Actium’s Wake by Ralph Jackman

Actium’s Wake is a stirring historical novel set in ancient Rome at the time of the rise to power of the ‘Emperor’ Augustus.

Told in crisp, sparse prose from the viewpoint of Marcus Rutilius Crispus, who is opposed to the new regime, the story follows his adventures in the wake of the battle of Actium in 31BC where the famed couple, Antony and Cleopatra suffered the catastrophic defeat which changed the political landscape of Rome forever.

Is Augustus to be admired or hated? In the wake of Actium, Marcus takes a stand, believing that murder, deceit and treachery are being used by Augustus to punish and humiliate him. Augustus emerges from these pages as a complicated and cunning politician who has foreseen the end of Republican government and ruthlessly works to bring it about.

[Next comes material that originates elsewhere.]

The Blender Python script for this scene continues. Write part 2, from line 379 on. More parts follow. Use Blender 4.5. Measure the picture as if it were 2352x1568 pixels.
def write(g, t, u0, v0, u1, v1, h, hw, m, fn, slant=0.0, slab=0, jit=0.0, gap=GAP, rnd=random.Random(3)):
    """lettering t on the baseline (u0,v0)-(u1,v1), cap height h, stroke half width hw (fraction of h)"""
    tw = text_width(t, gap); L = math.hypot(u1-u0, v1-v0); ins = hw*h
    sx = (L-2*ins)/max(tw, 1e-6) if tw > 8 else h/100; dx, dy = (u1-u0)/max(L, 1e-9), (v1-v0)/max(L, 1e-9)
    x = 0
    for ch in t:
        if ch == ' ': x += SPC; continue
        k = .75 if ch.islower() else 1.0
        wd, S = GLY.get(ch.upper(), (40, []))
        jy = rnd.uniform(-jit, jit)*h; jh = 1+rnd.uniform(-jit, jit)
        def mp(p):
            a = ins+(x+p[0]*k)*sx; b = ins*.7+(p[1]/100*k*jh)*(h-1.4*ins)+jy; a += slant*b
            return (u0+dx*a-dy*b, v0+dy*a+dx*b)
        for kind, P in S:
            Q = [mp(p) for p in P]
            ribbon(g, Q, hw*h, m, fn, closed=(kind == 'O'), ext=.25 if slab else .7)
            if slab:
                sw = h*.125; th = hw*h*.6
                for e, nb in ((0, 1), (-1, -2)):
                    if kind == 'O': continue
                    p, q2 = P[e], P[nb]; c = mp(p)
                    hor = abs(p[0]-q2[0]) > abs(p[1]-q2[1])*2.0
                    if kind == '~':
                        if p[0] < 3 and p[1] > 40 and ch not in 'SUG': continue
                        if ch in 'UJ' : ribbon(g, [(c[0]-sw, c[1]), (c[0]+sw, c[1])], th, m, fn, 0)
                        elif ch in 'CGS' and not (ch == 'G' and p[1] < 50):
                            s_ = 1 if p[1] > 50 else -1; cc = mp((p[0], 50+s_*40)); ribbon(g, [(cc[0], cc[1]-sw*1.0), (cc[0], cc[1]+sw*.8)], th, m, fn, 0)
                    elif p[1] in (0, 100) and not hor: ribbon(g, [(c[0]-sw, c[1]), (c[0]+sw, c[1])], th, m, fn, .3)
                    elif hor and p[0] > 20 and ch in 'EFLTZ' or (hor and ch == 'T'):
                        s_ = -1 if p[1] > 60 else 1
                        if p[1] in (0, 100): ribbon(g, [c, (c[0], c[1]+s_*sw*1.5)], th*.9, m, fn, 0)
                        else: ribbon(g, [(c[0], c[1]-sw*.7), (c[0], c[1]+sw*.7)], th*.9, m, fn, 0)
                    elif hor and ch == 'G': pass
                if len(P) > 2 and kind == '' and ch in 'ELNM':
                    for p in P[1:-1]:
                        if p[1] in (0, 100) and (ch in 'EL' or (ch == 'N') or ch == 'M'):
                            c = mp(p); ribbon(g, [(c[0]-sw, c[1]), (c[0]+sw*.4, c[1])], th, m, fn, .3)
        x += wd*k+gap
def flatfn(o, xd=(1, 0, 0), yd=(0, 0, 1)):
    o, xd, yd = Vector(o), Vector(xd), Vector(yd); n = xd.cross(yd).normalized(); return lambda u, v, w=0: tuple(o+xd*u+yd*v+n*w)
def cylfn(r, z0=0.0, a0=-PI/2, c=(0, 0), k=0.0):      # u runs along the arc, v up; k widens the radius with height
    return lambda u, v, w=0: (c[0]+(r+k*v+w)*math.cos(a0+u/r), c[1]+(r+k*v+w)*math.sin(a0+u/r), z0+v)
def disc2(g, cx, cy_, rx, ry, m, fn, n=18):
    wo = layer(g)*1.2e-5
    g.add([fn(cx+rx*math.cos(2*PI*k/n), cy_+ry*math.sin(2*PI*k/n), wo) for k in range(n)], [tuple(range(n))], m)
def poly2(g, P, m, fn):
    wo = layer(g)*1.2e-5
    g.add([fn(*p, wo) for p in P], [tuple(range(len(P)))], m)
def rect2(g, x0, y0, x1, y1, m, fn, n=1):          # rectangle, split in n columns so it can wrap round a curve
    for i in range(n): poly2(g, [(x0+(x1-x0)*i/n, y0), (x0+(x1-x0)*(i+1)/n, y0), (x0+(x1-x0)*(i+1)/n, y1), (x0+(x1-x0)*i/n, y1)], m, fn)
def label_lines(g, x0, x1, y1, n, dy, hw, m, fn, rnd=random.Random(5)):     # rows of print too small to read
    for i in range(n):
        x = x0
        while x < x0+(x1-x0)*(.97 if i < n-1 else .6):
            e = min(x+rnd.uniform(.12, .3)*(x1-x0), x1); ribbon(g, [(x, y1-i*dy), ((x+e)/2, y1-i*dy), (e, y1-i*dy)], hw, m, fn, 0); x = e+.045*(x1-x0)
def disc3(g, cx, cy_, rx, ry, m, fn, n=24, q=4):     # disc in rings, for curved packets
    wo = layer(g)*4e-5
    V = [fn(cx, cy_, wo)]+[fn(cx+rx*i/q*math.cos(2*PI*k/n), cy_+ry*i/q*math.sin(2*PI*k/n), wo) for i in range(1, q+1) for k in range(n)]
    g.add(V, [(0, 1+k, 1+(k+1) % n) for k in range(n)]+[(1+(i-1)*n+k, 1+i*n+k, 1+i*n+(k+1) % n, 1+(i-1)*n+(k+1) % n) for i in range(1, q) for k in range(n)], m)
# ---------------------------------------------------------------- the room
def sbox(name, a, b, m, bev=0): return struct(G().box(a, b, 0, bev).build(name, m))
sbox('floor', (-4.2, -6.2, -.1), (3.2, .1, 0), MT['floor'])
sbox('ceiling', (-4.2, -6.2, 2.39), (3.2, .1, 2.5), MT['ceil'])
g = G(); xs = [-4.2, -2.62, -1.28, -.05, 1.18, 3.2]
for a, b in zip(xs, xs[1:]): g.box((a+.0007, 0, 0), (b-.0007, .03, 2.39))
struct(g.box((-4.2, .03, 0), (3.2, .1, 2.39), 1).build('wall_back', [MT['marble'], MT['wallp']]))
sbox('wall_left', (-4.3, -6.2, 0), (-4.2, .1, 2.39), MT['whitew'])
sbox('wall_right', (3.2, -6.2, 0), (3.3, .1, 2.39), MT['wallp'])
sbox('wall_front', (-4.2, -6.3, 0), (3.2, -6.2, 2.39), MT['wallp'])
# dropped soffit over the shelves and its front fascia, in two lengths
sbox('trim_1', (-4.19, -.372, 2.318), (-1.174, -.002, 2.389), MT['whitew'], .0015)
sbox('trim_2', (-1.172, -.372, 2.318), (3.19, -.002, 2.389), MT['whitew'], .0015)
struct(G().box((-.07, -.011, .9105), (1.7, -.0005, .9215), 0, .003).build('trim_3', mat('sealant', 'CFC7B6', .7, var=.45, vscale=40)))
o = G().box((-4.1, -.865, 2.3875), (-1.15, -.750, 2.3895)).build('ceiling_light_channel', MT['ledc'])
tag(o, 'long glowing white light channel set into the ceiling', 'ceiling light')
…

But Marcus, although no idealist, longs for a return to the Republican past and so is set on a course of action that puts everything he holds dear at risk: his wife, his friends, his fortune and his life.

Ralph Jackman has evoked aspects of Roman life with an eye for details, painting vivid scenes which place us by turns in the tense atmosphere of the law-courts, the heat and dust of the slave market, the excitement of the chariot races in the Circus Maximus where the complicated system of cumulative betting, staggering losses and huge winnings are conveyed with great energy and force.

There are marvellously impressive decriptions of dining at friends’ houses, visiting the baths, trying to borrow money. Finance becomes an important theme: Romans, like us, have economic lives and no career can be sustained without money. Marcus constantly struggles against personal poverty at the same time as he plots to save Rome from the moral bankruptcy of Augustan rule.